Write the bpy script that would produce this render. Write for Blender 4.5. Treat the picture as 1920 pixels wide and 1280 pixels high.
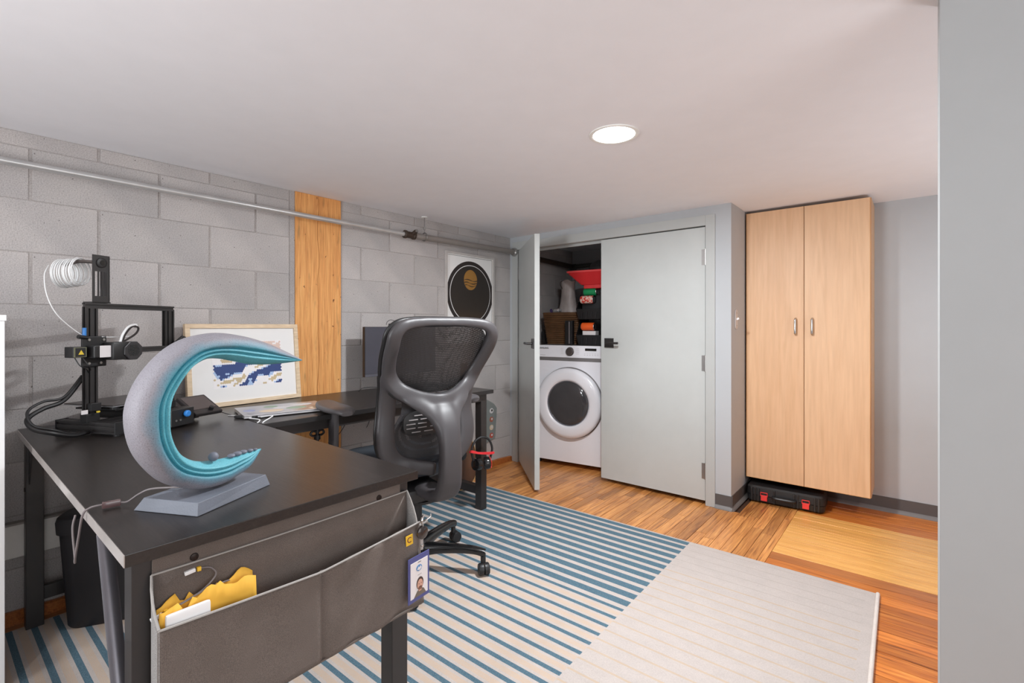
import bpy, bmesh, math, random
from mathutils import Vector, Matrix, noise
random.seed(7)
PI = math.pi
scn = bpy.context.scene
COL = scn.collection
for o in list(bpy.data.objects): bpy.data.objects.remove(o)

# ---------------------------------------------------------------- camera, world, lights, exposure
cd = bpy.data.cameras.new('camera'); cam = bpy.data.objects.new('camera', cd); COL.objects.link(cam)
cam.location = (2.657, 0.0, 1.14); cam.rotation_euler = (math.radians(90), 0, math.radians(39.74))
cd.sensor_width = 36; cd.lens = 17.006; cd.shift_y = -28/1920; cd.clip_start = 0.02
scn.camera = cam
w = bpy.data.worlds.new('world'); scn.world = w; w.use_nodes = True
w.node_tree.nodes['Background'].inputs[0].default_value = (0.9, 0.95, 1.0, 1); w.node_tree.nodes['Background'].inputs[1].default_value = 0.0
vs = scn.view_settings
vs.view_transform = 'Standard'; vs.look = 'None'; vs.gamma = 1; vs.use_curve_mapping = False; vs.exposure = 0.0
try: scn.cycles.max_bounces = 8; scn.cycles.diffuse_bounces = 5
except Exception: pass
def light(name, kind, loc, energy, color=(1,1,1), size=.15, rot=(0,0,0), spread=None):
    l = bpy.data.lights.new(name, kind); l.energy = energy; l.color = color
    if kind == 'AREA':
        l.shape = 'DISK'; l.size = size
        if spread: l.spread = spread
    else: l.shadow_soft_size = size
    o = bpy.data.objects.new(name, l); COL.objects.link(o); o.location = loc; o.rotation_euler = rot
    return o
COOL = (.93, .97, 1.0)
LAMPS = [(1.735, 1.745), (1.74, -.62), (3.5, 2.6), (1.74, -2.3)]  # first two are real lamps, last two added unseen for fill
LP = [42, 7, 7, 3]
for (x, y), p in zip(LAMPS, LP):
    light('ceiling_lamp_light', 'AREA', (x, y, 1.885), p, COOL, .14)
# added fill lights, no real sources: two behind the camera bounced off the ceiling, one behind the right foreground wall,
# and a window-sized panel added as side fill to the right of the camera
light('bounce_fill', 'AREA', (1.8, -.9, .9), 9, COOL, .7, (PI, 0, 0))
light('bounce_fill_right', 'AREA', (3.6, 2.6, .5), 13, (.86, .94, 1.0), .5, (PI, 0, 0))
tf = light('tilted_fill', 'AREA', (1.4, -2.0, 1.2), 20, COOL, .8, spread=math.radians(100))
tf.rotation_euler = (Vector((1.1, 2.5, 1.95))-Vector(tf.location)).to_track_quat('-Z', 'Y').to_euler()
wl_ = light('side_fill', 'AREA', (4.3, .2, 1.05), 29, COOL, 1, (math.radians(90), 0, math.radians(90)))
wl_.data.shape = 'RECTANGLE'; wl_.data.size = 2.0; wl_.data.size_y = 1.4

# ---------------------------------------------------------------- materials
def lin(c):
    if isinstance(c, str): c = [int(c[i:i+2], 16) for i in (0, 2, 4)]
    r = []
    for v in c[:3]:
        v = v/255 if max(c) > 1.001 else v
        r.append(v/12.92 if v <= .04045 else ((v+.055)/1.055)**2.4)
    return (*r, 1)
class M:
    def __init__(s, name):
        s.m = bpy.data.materials.new(name); s.m.use_nodes = True; s.nt = s.m.node_tree; s.N = s.nt.nodes; s.L = s.nt.links
        s.b = s.N['Principled BSDF']
    def n(s, t, **k):
        x = s.N.new(t)
        for a, v in k.items(): setattr(x, a, v)
        return x
    def set(s, **k):
        for a, v in k.items():
            s.b.inputs[a.replace('_', ' ')].default_value = v
        return s
    def tex(s, scale=(1,1,1), src='Object'):
        tc = s.n('ShaderNodeTexCoord'); mp = s.n('ShaderNodeMapping'); mp.inputs['Scale'].default_value = scale
        s.L.new(tc.outputs[src], mp.inputs[0]); return mp
    def noise(s, vec, scale, detail=4, rough=.55):
        x = s.n('ShaderNodeTexNoise'); x.inputs['Scale'].default_value = scale; x.inputs['Detail'].default_value = detail; x.inputs['Roughness'].default_value = rough
        s.L.new(vec.outputs[0], x.inputs[0]); return x
    def ramp(s, src, stops, out='Fac'):
        x = s.n('ShaderNodeValToRGB'); s.L.new(src.outputs[out], x.inputs[0])
        el = x.color_ramp.elements
        while len(el) < len(stops): el.new(.5)
        for e, (p, c) in zip(el, stops): e.position = p; e.color = c
        return x
    def mix(s, a, b, fac, mode='MIX'):
        x = s.n('ShaderNodeMix', data_type='RGBA', blend_type=mode)
        if hasattr(fac, 'outputs'): s.L.new(fac.outputs[0], x.inputs[0])
        else: x.inputs[0].default_value = fac
        for v, i in ((a, 6), (b, 7)):
            if hasattr(v, 'outputs'): s.L.new(v.outputs[2] if v.bl_idname == 'ShaderNodeMix' else v.outputs[0], x.inputs[i])
            else: x.inputs[i].default_value = v
        return x
    def color(s, n):
        s.L.new(n.outputs[2] if n.bl_idname == 'ShaderNodeMix' else n.outputs[0], s.b.inputs['Base Color'])
    def bump(s, n, strength=.3, dist=.002, out=0):
        x = s.n('ShaderNodeBump'); x.inputs['Strength'].default_value = strength; x.inputs['Distance'].default_value = dist
        s.L.new(n.outputs[out], x.inputs['Height']); s.L.new(x.outputs[0], s.b.inputs['Normal'])
MATS = {}
def plain(name, c, rough=.5, metal=0, bumps=0, bscale=200, coat=0, spec=.5, var=.06):
    if name in MATS: return MATS[name]
    m = M(name); col = lin(c); m.set(Roughness=rough, Metallic=metal); m.b.inputs['Coat Weight'].default_value = coat
    m.b.inputs['Specular IOR Level'].default_value = spec
    t = m.tex(); nz = m.noise(t, 9, 3)
    r = m.ramp(nz, [(.3, (*[v*(1-var) for v in col[:3]], 1)), (.7, (*[min(1, v*(1+var)) for v in col[:3]], 1))])
    m.color(r)
    if bumps: m.bump(m.noise(t, bscale, 2), bumps, .001)
    MATS[name] = m.m; return m.m
def emit(name, c, s):
    m = M(name); m.b.inputs['Emission Color'].default_value = lin(c); m.b.inputs['Emission Strength'].default_value = s
    m.set(Base_Color=lin(c)); return m.m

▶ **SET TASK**
Reproduce every line of the material precisely, omitting its pictures.

▶ **SOLUTION TO THIS PROBLEM**
Write the bpy script that would produce this render. Write for Blender 4.5. Treat the picture as 1920 pixels wide and 1280 pixels high.
import bpy, bmesh, math, random
from mathutils import Vector, Matrix, noise
random.seed(7)
PI = math.pi
scn = bpy.context.scene
COL = scn.collection
for o in list(bpy.data.objects): bpy.data.objects.remove(o)

# ---------------------------------------------------------------- camera, world, lights, exposure
cd = bpy.data.cameras.new('camera'); cam = bpy.data.objects.new('camera', cd); COL.objects.link(cam)
cam.location = (2.657, 0.0, 1.14); cam.rotation_euler = (math.radians(90), 0, math.radians(39.74))
cd.sensor_width = 36; cd.lens = 17.006; cd.shift_y = -28/1920; cd.clip_start = 0.02
scn.camera = cam
w = bpy.data.worlds.new('world'); scn.world = w; w.use_nodes = True
w.node_tree.nodes['Background'].inputs[0].default_value = (0.9, 0.95, 1.0, 1); w.node_tree.nodes['Background'].inputs[1].default_value = 0.0
vs = scn.view_settings
vs.view_transform = 'Standard'; vs.look = 'None'; vs.gamma = 1; vs.use_curve_mapping = False; vs.exposure = 0.0
try: scn.cycles.max_bounces = 8; scn.cycles.diffuse_bounces = 5
except Exception: pass
def light(name, kind, loc, energy, color=(1,1,1), size=.15, rot=(0,0,0), spread=None):
    l = bpy.data.lights.new(name, kind); l.energy = energy; l.color = color
    if kind == 'AREA':
        l.shape = 'DISK'; l.size = size
        if spread: l.spread = spread
    else: l.shadow_soft_size = size
    o = bpy.data.objects.new(name, l); COL.objects.link(o); o.location = loc; o.rotation_euler = rot
    return o
COOL = (.93, .97, 1.0)
LAMPS = [(1.735, 1.745), (1.74, -.62), (3.5, 2.6), (1.74, -2.3)]  # first two are real lamps, last two added unseen for fill
LP = [42, 7, 7, 3]
for (x, y), p in zip(LAMPS, LP):
    light('ceiling_lamp_light', 'AREA', (x, y, 1.885), p, COOL, .14)
# added fill lights, no real sources: two behind the camera bounced off the ceiling, one behind the right foreground wall,
# and a window-sized panel added as side fill to the right of the camera
light('bounce_fill', 'AREA', (1.8, -.9, .9), 9, COOL, .7, (PI, 0, 0))
light('bounce_fill_right', 'AREA', (3.6, 2.6, .5), 13, (.86, .94, 1.0), .5, (PI, 0, 0))
tf = light('tilted_fill', 'AREA', (1.4, -2.0, 1.2), 20, COOL, .8, spread=math.radians(100))
tf.rotation_euler = (Vector((1.1, 2.5, 1.95))-Vector(tf.location)).to_track_quat('-Z', 'Y').to_euler()
wl_ = light('side_fill', 'AREA', (4.3, .2, 1.05), 29, COOL, 1, (math.radians(90), 0, math.radians(90)))
wl_.data.shape = 'RECTANGLE'; wl_.data.size = 2.0; wl_.data.size_y = 1.4

# ---------------------------------------------------------------- materials
def lin(c):
    if isinstance(c, str): c = [int(c[i:i+2], 16) for i in (0, 2, 4)]
    r = []
    for v in c[:3]:
        v = v/255 if max(c) > 1.001 else v
        r.append(v/12.92 if v <= .04045 else ((v+.055)/1.055)**2.4)
    return (*r, 1)
class M:
    def __init__(s, name):
        s.m = bpy.data.materials.new(name); s.m.use_nodes = True; s.nt = s.m.node_tree; s.N = s.nt.nodes; s.L = s.nt.links
        s.b = s.N['Principled BSDF']
    def n(s, t, **k):
        x = s.N.new(t)
        for a, v in k.items(): setattr(x, a, v)
        return x
    def set(s, **k):
        for a, v in k.items():
            s.b.inputs[a.replace('_', ' ')].default_value = v
        return s
    def tex(s, scale=(1,1,1), src='Object'):
        tc = s.n('ShaderNodeTexCoord'); mp = s.n('ShaderNodeMapping'); mp.inputs['Scale'].default_value = scale
        s.L.new(tc.outputs[src], mp.inputs[0]); return mp
    def noise(s, vec, scale, detail=4, rough=.55):
        x = s.n('ShaderNodeTexNoise'); x.inputs['Scale'].default_value = scale; x.inputs['Detail'].default_value = detail; x.inputs['Roughness'].default_value = rough
        s.L.new(vec.outputs[0], x.inputs[0]); return x
    def ramp(s, src, stops, out='Fac'):
        x = s.n('ShaderNodeValToRGB'); s.L.new(src.outputs[out], x.inputs[0])
        el = x.color_ramp.elements
        while len(el) < len(stops): el.new(.5)
        for e, (p, c) in zip(el, stops): e.position = p; e.color = c
        return x
    def mix(s, a, b, fac, mode='MIX'):
        x = s.n('ShaderNodeMix', data_type='RGBA', blend_type=mode)
        if hasattr(fac, 'outputs'): s.L.new(fac.outputs[0], x.inputs[0])
        else: x.inputs[0].default_value = fac
        for v, i in ((a, 6), (b, 7)):
            if hasattr(v, 'outputs'): s.L.new(v.outputs[2] if v.bl_idname == 'ShaderNodeMix' else v.outputs[0], x.inputs[i])
            else: x.inputs[i].default_value = v
        return x
    def color(s, n):
        s.L.new(n.outputs[2] if n.bl_idname == 'ShaderNodeMix' else n.outputs[0], s.b.inputs['Base Color'])
    def bump(s, n, strength=.3, dist=.002, out=0):
        x = s.n('ShaderNodeBump'); x.inputs['Strength'].default_value = strength; x.inputs['Distance'].default_value = dist
        s.L.new(n.outputs[out], x.inputs['Height']); s.L.new(x.outputs[0], s.b.inputs['Normal'])
MATS = {}
def plain(name, c, rough=.5, metal=0, bumps=0, bscale=200, coat=0, spec=.5, var=.06):
    if name in MATS: return MATS[name]
    m = M(name); col = lin(c); m.set(Roughness=rough, Metallic=metal); m.b.inputs['Coat Weight'].default_value = coat
    m.b.inputs['Specular IOR Level'].default_value = spec
    t = m.tex(); nz = m.noise(t, 9, 3)
    r = m.ramp(nz, [(.3, (*[v*(1-var) for v in col[:3]], 1)), (.7, (*[min(1, v*(1+var)) for v in col[:3]], 1))])
    m.color(r)
    if bumps: m.bump(m.noise(t, bscale, 2), bumps, .001)
    MATS[name] = m.m; return m.m
def emit(name, c, s):
    m = M(name); m.b.inputs['Emission Color'].default_value = lin(c); m.b.inputs['Emission Strength'].default_value = s
    m.set(Base_Color=lin(c)); return m.m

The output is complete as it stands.